** start **

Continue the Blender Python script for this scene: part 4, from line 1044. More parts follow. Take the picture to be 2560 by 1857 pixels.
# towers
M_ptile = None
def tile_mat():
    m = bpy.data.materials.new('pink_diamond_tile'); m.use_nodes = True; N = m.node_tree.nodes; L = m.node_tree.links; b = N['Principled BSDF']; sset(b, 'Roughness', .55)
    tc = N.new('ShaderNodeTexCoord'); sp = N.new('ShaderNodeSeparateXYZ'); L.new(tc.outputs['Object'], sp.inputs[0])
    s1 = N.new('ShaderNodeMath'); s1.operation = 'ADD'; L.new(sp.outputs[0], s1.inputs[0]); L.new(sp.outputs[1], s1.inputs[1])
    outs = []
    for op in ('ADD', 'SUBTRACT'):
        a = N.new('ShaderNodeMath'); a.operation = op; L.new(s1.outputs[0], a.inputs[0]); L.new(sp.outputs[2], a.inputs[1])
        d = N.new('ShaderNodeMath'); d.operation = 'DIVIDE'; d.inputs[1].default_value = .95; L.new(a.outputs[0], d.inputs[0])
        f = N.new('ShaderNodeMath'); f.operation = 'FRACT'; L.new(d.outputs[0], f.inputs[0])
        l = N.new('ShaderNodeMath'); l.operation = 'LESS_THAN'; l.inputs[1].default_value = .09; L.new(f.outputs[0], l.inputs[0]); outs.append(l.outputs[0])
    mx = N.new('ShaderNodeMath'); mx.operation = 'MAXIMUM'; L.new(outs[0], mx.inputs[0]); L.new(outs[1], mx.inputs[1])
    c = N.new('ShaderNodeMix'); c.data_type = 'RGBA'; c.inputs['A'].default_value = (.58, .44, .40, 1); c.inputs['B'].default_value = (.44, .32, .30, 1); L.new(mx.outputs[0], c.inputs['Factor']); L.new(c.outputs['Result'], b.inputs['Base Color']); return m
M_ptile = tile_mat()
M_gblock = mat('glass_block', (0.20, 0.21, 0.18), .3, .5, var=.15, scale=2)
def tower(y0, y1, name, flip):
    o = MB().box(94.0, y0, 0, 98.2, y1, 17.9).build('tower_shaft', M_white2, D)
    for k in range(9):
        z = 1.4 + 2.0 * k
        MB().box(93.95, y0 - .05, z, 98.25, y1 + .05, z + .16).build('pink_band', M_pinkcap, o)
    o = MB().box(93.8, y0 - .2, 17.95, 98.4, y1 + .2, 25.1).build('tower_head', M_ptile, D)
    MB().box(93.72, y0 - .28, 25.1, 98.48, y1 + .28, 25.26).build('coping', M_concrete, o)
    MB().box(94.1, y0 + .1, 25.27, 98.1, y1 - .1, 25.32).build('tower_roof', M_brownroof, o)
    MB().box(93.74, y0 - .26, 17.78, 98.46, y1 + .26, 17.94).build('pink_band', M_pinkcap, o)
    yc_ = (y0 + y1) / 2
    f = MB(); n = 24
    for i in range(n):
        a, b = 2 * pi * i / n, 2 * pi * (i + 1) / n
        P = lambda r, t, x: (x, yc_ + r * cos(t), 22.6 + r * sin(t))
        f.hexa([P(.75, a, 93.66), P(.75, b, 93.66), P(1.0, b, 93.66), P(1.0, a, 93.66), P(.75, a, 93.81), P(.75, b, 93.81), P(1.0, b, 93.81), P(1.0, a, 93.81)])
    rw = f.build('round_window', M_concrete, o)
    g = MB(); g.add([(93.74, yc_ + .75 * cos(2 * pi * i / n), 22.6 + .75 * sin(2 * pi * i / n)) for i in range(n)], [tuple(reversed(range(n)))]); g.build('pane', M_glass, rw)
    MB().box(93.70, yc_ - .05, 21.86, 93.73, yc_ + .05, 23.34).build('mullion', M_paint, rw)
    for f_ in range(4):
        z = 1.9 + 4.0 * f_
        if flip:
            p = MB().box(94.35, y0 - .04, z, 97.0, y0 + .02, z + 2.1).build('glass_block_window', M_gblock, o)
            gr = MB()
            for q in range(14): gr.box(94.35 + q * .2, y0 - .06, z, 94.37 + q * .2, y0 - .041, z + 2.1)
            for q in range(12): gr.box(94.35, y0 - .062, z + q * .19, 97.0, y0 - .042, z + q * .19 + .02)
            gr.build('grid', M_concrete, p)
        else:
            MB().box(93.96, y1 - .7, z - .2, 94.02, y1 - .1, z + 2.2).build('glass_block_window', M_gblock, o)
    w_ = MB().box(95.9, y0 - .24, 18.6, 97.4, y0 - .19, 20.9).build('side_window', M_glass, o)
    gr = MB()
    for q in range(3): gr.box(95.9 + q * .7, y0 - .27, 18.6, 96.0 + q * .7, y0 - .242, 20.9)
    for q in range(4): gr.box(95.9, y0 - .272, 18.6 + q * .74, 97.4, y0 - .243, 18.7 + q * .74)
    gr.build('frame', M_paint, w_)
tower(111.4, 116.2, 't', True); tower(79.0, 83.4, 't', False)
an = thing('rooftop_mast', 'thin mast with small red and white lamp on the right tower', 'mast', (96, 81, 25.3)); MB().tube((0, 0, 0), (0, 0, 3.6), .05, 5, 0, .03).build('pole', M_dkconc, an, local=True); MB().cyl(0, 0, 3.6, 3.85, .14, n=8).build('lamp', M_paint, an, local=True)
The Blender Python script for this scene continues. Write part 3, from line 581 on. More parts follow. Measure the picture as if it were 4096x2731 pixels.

** end **

● Work to be completed
Your task is to give the records above again, exactly.

● Problem solution
Continue the Blender Python script for this scene: part 4, from line 1044. More parts follow. Take the picture to be 2560 by 1857 pixels.
# towers
M_ptile = None
def tile_mat():
    m = bpy.data.materials.new('pink_diamond_tile'); m.use_nodes = True; N = m.node_tree.nodes; L = m.node_tree.links; b = N['Principled BSDF']; sset(b, 'Roughness', .55)
    tc = N.new('ShaderNodeTexCoord'); sp = N.new('ShaderNodeSeparateXYZ'); L.new(tc.outputs['Object'], sp.inputs[0])
    s1 = N.new('ShaderNodeMath'); s1.operation = 'ADD'; L.new(sp.outputs[0], s1.inputs[0]); L.new(sp.outputs[1], s1.inputs[1])
    outs = []
    for op in ('ADD', 'SUBTRACT'):
        a = N.new('ShaderNodeMath'); a.operation = op; L.new(s1.outputs[0], a.inputs[0]); L.new(sp.outputs[2], a.inputs[1])
        d = N.new('ShaderNodeMath'); d.operation = 'DIVIDE'; d.inputs[1].default_value = .95; L.new(a.outputs[0], d.inputs[0])
        f = N.new('ShaderNodeMath'); f.operation = 'FRACT'; L.new(d.outputs[0], f.inputs[0])
        l = N.new('ShaderNodeMath'); l.operation = 'LESS_THAN'; l.inputs[1].default_value = .09; L.new(f.outputs[0], l.inputs[0]); outs.append(l.outputs[0])
    mx = N.new('ShaderNodeMath'); mx.operation = 'MAXIMUM'; L.new(outs[0], mx.inputs[0]); L.new(outs[1], mx.inputs[1])
    c = N.new('ShaderNodeMix'); c.data_type = 'RGBA'; c.inputs['A'].default_value = (.58, .44, .40, 1); c.inputs['B'].default_value = (.44, .32, .30, 1); L.new(mx.outputs[0], c.inputs['Factor']); L.new(c.outputs['Result'], b.inputs['Base Color']); return m
M_ptile = tile_mat()
M_gblock = mat('glass_block', (0.20, 0.21, 0.18), .3, .5, var=.15, scale=2)
def tower(y0, y1, name, flip):
    o = MB().box(94.0, y0, 0, 98.2, y1, 17.9).build('tower_shaft', M_white2, D)
    for k in range(9):
        z = 1.4 + 2.0 * k
        MB().box(93.95, y0 - .05, z, 98.25, y1 + .05, z + .16).build('pink_band', M_pinkcap, o)
    o = MB().box(93.8, y0 - .2, 17.95, 98.4, y1 + .2, 25.1).build('tower_head', M_ptile, D)
    MB().box(93.72, y0 - .28, 25.1, 98.48, y1 + .28, 25.26).build('coping', M_concrete, o)
    MB().box(94.1, y0 + .1, 25.27, 98.1, y1 - .1, 25.32).build('tower_roof', M_brownroof, o)
    MB().box(93.74, y0 - .26, 17.78, 98.46, y1 + .26, 17.94).build('pink_band', M_pinkcap, o)
    yc_ = (y0 + y1) / 2
    f = MB(); n = 24
    for i in range(n):
        a, b = 2 * pi * i / n, 2 * pi * (i + 1) / n
        P = lambda r, t, x: (x, yc_ + r * cos(t), 22.6 + r * sin(t))
        f.hexa([P(.75, a, 93.66), P(.75, b, 93.66), P(1.0, b, 93.66), P(1.0, a, 93.66), P(.75, a, 93.81), P(.75, b, 93.81), P(1.0, b, 93.81), P(1.0, a, 93.81)])
    rw = f.build('round_window', M_concrete, o)
    g = MB(); g.add([(93.74, yc_ + .75 * cos(2 * pi * i / n), 22.6 + .75 * sin(2 * pi * i / n)) for i in range(n)], [tuple(reversed(range(n)))]); g.build('pane', M_glass, rw)
    MB().box(93.70, yc_ - .05, 21.86, 93.73, yc_ + .05, 23.34).build('mullion', M_paint, rw)
    for f_ in range(4):
        z = 1.9 + 4.0 * f_
        if flip:
            p = MB().box(94.35, y0 - .04, z, 97.0, y0 + .02, z + 2.1).build('glass_block_window', M_gblock, o)
            gr = MB()
            for q in range(14): gr.box(94.35 + q * .2, y0 - .06, z, 94.37 + q * .2, y0 - .041, z + 2.1)
            for q in range(12): gr.box(94.35, y0 - .062, z + q * .19, 97.0, y0 - .042, z + q * .19 + .02)
            gr.build('grid', M_concrete, p)
        else:
            MB().box(93.96, y1 - .7, z - .2, 94.02, y1 - .1, z + 2.2).build('glass_block_window', M_gblock, o)
    w_ = MB().box(95.9, y0 - .24, 18.6, 97.4, y0 - .19, 20.9).build('side_window', M_glass, o)
    gr = MB()
    for q in range(3): gr.box(95.9 + q * .7, y0 - .27, 18.6, 96.0 + q * .7, y0 - .242, 20.9)
    for q in range(4): gr.box(95.9, y0 - .272, 18.6 + q * .74, 97.4, y0 - .243, 18.7 + q * .74)
    gr.build('frame', M_paint, w_)
tower(111.4, 116.2, 't', True); tower(79.0, 83.4, 't', False)
an = thing('rooftop_mast', 'thin mast with small red and white lamp on the right tower', 'mast', (96, 81, 25.3)); MB().tube((0, 0, 0), (0, 0, 3.6), .05, 5, 0, .03).build('pole', M_dkconc, an, local=True); MB().cyl(0, 0, 3.6, 3.85, .14, n=8).build('lamp', M_paint, an, local=True)
The Blender Python script for this scene continues. Write part 3, from line 581 on. More parts follow. Measure the picture as if it were 4096x2731 pixels.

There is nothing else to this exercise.